2. Ask yourself: Have you stopped being honest and are you actually seeing each other clearly?

Many times when we’re at a standstill or impasse with our partner, it’s because we’ve stopped being honest with each other and ourselves.

When that happens, when we’re not willing to see ourselves in our own vulnerabilities, we’ve also lost the ability to see our partners for who they are, too – in their humanity and in their own specific needs.

In my last relationship, I was so disconnected from myself that I was trying to fill my need for attention, love, and connection in all the wrong ways. I couldn’t see that it was right in front of me, that my partner was trying to love me. I couldn’t find love within, I didn’t feel deserving of love, and I wouldn’t allow myself to receive. It was damaging my relationship, and in that process, my partner and I became increasingly disconnected. We kept getting into the same exact argument again and again and again. Ultimately, nothing he ever did was good enough. No matter how many things I asked him to help with or provide, they never made me feel loved enough by him.

The truth: I was using him to fill a hole of love I couldn’t fill myself. I was using our relationship for the wrong purpose and I wasn’t being honest about that fact. I was quite literally using him to make myself feel better, and it was entirely manipulative and unfair to him. I couldn’t admit how much I was struggling at the time, so he couldn’t feel or see me in this process.

It was infuriating, and we were in a never-ending fight because neither of us were willing to be honest and we felt powerless about how to get back on track. I stopped seeing him as a loving, supportive partner and kept sending him further and further away. It was my inability to receive love and the lack of honesty we had with each other that derailed our loving connection. He stayed connected in a way that no longer served him, and he wanted to be more outside the relationship. His own guilt and my increasing demands to get us to feel close again clouded his reality and judgment.

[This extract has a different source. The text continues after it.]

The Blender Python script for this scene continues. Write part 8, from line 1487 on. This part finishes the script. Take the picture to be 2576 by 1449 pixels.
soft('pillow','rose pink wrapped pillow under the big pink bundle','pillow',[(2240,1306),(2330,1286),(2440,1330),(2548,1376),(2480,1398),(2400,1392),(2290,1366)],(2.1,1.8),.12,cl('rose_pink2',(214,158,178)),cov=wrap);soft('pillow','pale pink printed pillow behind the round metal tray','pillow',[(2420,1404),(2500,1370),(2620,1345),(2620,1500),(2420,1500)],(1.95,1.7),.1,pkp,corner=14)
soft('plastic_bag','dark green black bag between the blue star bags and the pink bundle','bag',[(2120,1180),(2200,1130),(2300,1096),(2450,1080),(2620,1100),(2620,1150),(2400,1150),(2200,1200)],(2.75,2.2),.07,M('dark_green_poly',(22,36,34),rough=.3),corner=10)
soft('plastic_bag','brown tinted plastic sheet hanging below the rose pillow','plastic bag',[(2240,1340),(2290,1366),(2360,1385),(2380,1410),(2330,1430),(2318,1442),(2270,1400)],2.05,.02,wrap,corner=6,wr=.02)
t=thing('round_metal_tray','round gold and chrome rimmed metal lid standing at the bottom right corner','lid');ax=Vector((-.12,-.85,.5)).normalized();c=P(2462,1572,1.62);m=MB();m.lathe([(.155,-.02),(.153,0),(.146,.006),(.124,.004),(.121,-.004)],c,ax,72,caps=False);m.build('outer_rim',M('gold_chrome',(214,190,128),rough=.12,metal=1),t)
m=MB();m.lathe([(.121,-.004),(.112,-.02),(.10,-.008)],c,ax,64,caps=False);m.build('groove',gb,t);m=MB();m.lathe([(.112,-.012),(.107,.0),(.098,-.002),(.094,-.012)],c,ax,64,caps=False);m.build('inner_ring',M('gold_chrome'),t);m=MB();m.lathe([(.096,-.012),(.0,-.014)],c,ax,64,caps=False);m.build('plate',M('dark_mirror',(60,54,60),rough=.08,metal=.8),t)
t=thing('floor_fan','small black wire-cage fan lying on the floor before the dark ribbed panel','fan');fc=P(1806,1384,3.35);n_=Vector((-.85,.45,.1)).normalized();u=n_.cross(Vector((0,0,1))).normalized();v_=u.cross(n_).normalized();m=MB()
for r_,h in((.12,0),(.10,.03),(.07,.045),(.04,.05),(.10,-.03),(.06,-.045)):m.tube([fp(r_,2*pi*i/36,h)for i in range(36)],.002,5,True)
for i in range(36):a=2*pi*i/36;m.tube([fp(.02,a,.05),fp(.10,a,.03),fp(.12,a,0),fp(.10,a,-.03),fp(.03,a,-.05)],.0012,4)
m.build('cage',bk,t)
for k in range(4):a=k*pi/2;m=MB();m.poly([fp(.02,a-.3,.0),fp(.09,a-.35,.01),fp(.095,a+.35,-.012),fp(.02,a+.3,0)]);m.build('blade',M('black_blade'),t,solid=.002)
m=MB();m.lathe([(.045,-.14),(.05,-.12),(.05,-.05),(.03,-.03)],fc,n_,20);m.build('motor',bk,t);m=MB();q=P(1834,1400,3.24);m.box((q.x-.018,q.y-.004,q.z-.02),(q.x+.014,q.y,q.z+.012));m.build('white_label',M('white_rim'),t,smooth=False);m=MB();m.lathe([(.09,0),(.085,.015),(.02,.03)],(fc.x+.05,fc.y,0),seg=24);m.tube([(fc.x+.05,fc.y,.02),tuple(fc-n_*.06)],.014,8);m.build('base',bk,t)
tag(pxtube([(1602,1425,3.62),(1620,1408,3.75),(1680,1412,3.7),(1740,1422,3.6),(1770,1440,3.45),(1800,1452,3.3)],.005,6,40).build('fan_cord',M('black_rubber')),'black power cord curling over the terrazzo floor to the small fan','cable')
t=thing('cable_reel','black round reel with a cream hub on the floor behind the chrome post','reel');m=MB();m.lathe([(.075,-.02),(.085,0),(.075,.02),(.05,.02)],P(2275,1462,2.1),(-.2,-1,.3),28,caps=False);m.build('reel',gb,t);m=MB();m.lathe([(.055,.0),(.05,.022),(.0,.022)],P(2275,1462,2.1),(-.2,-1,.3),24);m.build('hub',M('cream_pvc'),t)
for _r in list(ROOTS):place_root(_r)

When you find yourself in a constant feedback loop of total defeat and disconnection, try to retrace. Where are you out of alignment? Where are you making assumptions or projecting falsely onto your partner – for example, thinking “They don’t love me” or “They can’t get anything right”? Where are you pushing for an outcome or objective that doesn’t really want to be met? It may feel incredibly uncomfortable to turn and look at it, but ultimately, that’s the way back to the truth.

3. Make an agreement to stay connected no matter what.

When deciding to be in a committed adult relationship, establish an agreement that even when your partner drives you absolutely nuts, you will do your best to stay connected and hear each other out. This might look like having an argument right before work, leaving for the day, and saying, “I know we haven’t found a solution yet, but I love you and I’m here and I’m connected and let’s revisit this when we both get home later.” This communicates to your partner that even though things don’t feel great, you’re not going anywhere, and you want to hear them out.

When the threat of abandonment, leaving, isolating, and disconnecting is off the table, you can establish a baseline foundation of trust to venture into deeper spots of intimacy together.

If you know that you can be honest and tell the truth, even when it feels confronting or ugly, and the other person isn’t leaving, it will be a more open and honest connection. When you know you can express emotions and be vulnerable in the presence of your partner and you can ignore that inner voice telling you that you seem needy or “too much,” you’ll invite someone in to see you in places others never have. That shows trust.

Decide to be in it for the good, bad, and ugly.

This doesn’t have to be a lifetime commitment, but decide that if you’re both investing time, attention, and parts of yourself into a relationship, be kind to each other and be willing to ride through the discomfort. There is so much expansion, depth, and growth on the other side.